Humans are naturally highly sexual, naturally polyamorous creatures. You're supposed to have a close-knit relationship with 50-100 people, and you're supposed to be sexually active with a large number of them. That's how we're wired. The concepts of monogamy and sexual repression are very much at odds with who we truly are. There is nothing wrong with you for wanting to have sex with other people.
That said, women are people. They should be treated like people, not objects to be feared, worshipped, ogled, etc. The way I hear you talking about women makes it painfully obvious why you are not having meaningful sexual relationships. Women have the same fears and insecurities about relationships that you do, through the lense of their own cultural and developmental experiences. The sooner you start treating the people you're interested in no differently from anyone else, realizing everyone has flaws, strengths, hopes, dreams, and ambitions, the sooner you'll be able to carry on a meaningful non-awkward conversation and experience love in addition to your lust.

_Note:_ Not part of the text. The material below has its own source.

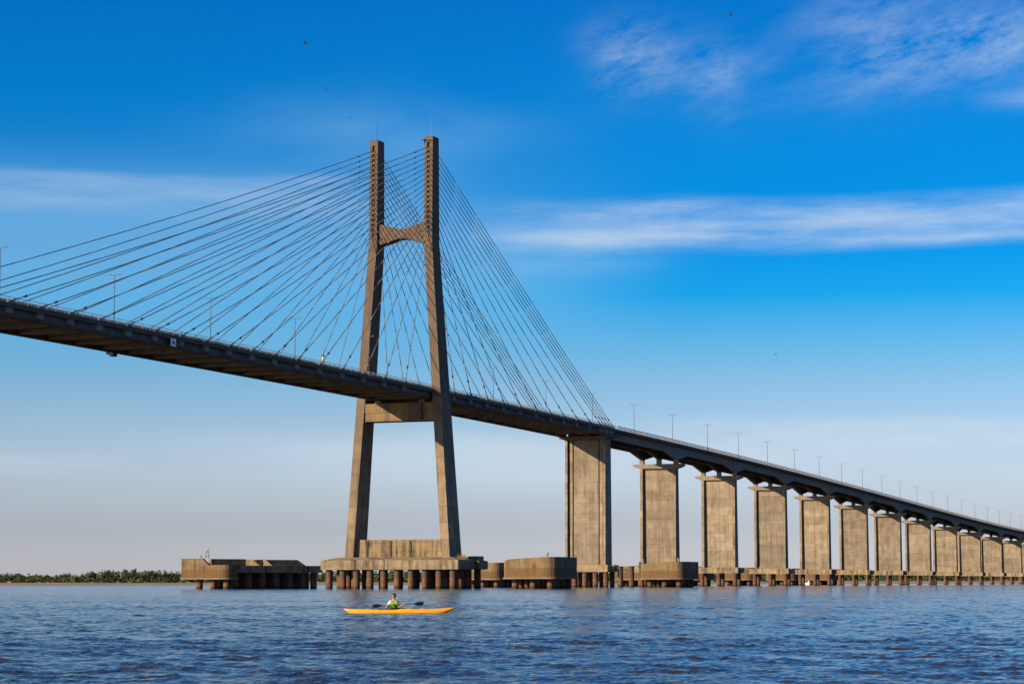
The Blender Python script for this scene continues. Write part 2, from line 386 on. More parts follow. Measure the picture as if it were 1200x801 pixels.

If you aren't being awkward and creepy about checking someone out, you can totally pull off getting caught looking and build a positive relationship. If someone catches you noticing them, look them in the eyes and smile. Take ownership of it. If she's like "my eyes are up here!", hold your hand up and say "I'm not finished", put on a smirk, and look her slowly up an down before meeting her eyes. Don't be meek or act like your interest is shameful, because it's not. Oh, and then introduce yourself like a normal person and shake her hand. Remember, she's not better than you, and you're not better than her. You're equals. The same.